**Objective:** Within the listing below, locate all lines containing the word "that". Copy each one.

· · · ·

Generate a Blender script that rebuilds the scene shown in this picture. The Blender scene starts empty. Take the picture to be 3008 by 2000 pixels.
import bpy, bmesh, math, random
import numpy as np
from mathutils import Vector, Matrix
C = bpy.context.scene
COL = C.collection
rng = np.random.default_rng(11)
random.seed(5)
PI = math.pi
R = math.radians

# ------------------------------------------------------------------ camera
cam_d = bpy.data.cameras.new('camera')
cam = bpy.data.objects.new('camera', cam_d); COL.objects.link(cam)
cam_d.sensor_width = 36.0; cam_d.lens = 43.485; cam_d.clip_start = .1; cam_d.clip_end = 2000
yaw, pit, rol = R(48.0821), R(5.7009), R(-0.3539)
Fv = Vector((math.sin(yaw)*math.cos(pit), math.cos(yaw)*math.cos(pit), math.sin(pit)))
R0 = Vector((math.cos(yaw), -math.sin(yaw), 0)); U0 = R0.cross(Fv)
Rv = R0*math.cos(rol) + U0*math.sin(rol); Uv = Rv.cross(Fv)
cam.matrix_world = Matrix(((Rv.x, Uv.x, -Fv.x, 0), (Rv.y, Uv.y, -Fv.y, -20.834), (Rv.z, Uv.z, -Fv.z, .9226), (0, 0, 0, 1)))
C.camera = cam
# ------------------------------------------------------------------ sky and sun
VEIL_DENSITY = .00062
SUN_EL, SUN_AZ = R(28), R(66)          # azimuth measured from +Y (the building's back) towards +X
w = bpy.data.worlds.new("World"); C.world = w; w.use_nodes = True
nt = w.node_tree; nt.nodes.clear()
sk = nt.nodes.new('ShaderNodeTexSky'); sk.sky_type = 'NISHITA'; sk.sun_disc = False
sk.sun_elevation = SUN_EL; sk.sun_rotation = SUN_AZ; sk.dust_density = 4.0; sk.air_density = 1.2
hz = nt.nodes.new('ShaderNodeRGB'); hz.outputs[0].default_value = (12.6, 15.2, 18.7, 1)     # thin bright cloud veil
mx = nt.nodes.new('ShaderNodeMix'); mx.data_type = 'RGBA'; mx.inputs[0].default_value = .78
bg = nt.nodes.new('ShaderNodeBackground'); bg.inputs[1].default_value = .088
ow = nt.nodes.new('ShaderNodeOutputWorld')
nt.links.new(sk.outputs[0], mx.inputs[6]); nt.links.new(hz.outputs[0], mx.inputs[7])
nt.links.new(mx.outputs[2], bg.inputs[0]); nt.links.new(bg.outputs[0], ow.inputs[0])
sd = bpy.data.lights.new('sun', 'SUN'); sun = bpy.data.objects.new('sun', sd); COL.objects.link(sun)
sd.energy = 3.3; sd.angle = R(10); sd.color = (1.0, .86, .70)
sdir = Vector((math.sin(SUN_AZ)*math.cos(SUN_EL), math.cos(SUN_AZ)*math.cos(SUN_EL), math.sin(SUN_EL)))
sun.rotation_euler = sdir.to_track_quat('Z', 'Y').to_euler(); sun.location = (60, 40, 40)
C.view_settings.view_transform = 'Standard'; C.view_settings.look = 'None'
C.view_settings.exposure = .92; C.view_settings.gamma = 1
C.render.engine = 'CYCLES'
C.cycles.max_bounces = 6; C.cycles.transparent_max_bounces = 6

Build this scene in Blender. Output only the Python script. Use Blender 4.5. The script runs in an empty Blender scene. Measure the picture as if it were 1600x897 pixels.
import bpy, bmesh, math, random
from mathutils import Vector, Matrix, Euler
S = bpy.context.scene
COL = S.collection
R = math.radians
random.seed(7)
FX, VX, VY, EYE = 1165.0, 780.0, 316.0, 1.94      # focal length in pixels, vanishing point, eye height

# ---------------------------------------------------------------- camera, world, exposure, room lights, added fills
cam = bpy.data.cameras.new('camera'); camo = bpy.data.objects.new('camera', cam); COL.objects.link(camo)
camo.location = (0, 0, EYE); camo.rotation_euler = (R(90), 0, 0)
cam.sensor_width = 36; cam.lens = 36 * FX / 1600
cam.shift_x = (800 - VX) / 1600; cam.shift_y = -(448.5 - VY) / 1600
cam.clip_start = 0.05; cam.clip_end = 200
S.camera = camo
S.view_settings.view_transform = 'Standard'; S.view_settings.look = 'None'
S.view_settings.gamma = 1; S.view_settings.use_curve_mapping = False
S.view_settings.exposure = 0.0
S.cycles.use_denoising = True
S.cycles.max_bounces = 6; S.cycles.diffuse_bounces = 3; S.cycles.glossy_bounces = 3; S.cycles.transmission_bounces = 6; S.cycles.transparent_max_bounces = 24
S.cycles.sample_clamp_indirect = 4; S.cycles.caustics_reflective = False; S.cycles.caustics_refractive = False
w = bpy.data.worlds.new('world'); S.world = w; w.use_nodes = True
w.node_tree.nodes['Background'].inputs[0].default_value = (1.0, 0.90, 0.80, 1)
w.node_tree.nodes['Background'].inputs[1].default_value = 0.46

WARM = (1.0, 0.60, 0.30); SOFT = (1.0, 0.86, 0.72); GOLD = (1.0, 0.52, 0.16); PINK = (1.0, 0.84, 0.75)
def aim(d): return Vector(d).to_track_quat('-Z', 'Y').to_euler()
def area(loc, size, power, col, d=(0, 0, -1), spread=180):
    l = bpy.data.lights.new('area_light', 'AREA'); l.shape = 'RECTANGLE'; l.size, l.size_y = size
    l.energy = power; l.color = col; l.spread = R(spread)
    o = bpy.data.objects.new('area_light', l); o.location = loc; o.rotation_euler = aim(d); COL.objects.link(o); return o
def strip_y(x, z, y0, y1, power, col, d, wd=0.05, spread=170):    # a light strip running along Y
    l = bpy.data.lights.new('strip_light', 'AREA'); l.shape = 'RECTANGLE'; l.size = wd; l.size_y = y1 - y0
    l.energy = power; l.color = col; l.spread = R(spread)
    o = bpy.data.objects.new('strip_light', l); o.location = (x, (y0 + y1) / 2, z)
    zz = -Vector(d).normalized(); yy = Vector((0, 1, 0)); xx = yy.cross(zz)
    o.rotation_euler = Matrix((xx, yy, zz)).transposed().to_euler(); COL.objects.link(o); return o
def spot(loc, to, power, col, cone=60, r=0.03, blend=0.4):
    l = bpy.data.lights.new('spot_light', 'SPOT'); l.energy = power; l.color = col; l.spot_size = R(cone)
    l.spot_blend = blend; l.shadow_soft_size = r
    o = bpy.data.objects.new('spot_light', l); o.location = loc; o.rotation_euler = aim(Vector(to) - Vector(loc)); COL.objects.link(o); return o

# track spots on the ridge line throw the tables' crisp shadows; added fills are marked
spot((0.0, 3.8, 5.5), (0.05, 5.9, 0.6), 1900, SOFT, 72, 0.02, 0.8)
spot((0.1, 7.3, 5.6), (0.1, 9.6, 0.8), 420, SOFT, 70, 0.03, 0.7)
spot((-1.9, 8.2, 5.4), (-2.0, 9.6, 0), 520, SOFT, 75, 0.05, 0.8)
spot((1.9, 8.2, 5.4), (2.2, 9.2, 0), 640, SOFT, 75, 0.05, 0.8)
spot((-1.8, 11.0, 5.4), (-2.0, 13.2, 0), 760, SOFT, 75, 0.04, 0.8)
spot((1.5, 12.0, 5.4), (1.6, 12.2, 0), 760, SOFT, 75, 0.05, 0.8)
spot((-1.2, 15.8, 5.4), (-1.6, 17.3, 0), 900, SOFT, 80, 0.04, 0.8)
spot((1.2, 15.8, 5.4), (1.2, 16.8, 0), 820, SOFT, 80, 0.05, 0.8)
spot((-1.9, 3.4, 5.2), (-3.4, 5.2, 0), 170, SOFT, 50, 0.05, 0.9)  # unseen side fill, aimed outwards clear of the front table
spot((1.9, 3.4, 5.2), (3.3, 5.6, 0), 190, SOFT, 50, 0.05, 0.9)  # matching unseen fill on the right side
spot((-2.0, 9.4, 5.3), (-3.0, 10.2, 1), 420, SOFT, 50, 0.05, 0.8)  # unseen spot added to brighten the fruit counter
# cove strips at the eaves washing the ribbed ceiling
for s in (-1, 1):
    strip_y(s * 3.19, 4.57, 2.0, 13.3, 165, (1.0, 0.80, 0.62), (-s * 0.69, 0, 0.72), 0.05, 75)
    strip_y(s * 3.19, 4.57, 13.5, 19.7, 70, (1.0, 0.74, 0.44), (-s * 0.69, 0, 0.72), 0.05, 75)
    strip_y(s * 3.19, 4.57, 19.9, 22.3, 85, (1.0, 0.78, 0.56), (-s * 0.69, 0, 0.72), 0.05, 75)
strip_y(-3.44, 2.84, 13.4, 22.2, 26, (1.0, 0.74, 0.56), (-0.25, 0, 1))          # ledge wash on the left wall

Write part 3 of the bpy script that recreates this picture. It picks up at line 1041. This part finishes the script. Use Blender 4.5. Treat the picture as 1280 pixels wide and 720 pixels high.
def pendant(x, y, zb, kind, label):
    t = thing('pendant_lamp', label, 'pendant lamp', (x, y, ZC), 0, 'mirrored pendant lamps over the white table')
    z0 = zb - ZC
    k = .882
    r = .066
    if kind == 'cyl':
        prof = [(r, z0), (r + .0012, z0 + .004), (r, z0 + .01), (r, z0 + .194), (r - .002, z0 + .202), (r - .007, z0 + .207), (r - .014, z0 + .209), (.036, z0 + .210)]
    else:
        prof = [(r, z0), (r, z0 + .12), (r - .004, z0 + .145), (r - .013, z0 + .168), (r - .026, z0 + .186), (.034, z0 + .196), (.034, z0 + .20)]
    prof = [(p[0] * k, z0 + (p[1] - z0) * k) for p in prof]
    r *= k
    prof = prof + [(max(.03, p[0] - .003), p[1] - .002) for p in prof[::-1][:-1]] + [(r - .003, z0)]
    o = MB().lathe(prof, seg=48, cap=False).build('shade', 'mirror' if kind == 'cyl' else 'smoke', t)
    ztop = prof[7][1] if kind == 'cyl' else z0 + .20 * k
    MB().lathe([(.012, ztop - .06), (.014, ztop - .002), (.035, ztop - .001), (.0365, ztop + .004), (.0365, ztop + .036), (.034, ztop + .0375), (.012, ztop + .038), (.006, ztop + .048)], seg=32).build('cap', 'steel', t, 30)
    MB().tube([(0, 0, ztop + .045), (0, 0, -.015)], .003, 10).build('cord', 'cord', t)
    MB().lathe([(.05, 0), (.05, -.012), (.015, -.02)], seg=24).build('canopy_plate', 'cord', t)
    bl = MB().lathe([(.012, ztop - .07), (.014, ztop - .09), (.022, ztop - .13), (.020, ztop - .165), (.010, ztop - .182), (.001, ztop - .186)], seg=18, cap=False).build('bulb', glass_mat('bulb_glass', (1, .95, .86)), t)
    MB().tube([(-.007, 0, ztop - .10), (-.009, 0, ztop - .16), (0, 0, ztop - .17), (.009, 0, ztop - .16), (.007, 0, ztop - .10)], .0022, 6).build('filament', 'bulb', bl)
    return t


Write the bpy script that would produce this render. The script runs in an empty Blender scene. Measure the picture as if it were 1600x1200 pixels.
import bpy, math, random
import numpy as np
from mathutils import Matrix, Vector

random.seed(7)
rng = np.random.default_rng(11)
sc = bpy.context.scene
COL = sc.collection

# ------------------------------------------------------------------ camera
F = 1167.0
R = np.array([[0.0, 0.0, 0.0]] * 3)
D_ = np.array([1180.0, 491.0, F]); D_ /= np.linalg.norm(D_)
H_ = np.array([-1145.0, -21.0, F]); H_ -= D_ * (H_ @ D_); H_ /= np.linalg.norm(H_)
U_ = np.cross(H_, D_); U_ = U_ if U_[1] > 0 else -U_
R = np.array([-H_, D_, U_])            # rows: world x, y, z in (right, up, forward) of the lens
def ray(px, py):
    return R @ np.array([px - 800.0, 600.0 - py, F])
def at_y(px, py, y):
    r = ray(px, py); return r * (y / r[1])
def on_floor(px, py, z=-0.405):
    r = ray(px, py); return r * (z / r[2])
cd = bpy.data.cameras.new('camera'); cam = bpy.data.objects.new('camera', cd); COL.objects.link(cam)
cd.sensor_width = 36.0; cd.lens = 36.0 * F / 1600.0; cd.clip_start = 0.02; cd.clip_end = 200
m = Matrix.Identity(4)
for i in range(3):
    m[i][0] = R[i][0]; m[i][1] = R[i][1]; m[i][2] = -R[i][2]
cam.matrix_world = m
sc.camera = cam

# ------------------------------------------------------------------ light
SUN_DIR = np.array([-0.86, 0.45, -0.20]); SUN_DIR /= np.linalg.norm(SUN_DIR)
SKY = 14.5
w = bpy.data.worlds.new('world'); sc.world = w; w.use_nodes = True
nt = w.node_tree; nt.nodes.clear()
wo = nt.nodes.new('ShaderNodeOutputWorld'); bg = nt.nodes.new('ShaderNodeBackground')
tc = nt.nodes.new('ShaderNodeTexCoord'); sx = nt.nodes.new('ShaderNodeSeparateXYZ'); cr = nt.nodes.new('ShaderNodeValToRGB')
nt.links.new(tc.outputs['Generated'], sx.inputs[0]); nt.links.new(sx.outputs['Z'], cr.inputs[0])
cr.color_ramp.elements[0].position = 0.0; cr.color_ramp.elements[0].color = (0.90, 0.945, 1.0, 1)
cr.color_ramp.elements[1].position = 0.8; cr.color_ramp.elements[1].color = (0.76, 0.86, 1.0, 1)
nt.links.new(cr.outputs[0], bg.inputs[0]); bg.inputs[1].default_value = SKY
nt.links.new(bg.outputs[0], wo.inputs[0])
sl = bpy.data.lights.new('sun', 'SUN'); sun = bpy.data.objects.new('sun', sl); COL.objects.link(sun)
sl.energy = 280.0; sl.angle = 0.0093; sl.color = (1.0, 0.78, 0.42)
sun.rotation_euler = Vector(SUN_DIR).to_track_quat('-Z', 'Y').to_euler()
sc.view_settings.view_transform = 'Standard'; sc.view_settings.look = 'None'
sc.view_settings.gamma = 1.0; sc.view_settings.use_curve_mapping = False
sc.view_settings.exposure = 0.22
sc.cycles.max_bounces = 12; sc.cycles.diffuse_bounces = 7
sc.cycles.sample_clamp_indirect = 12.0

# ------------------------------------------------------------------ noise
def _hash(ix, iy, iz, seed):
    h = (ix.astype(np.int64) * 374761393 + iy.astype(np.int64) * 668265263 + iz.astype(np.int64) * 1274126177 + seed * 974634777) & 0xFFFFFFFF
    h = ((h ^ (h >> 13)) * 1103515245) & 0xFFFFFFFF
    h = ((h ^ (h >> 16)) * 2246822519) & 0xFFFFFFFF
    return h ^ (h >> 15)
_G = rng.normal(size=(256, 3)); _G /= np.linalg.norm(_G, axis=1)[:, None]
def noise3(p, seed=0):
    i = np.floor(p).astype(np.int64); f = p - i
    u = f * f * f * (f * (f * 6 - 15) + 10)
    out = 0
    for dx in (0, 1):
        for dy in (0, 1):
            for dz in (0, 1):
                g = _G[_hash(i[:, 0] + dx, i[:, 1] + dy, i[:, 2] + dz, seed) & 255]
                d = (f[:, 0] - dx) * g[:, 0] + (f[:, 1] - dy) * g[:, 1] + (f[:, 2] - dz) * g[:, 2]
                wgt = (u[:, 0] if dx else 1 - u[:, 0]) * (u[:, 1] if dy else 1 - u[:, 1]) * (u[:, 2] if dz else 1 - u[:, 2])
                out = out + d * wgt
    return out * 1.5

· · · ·

**Response:**
Generate a Blender script that rebuilds the scene shown in this picture. The Blender scene starts empty. Take the picture to be 3008 by 2000 pixels.
Write part 3 of the bpy script that recreates this picture. It picks up at line 1041. This part finishes the script. Use Blender 4.5. Treat the picture as 1280 pixels wide and 720 pixels high.
Write the bpy script that would produce this render. The script runs in an empty Blender scene. Measure the picture as if it were 1600x1200 pixels.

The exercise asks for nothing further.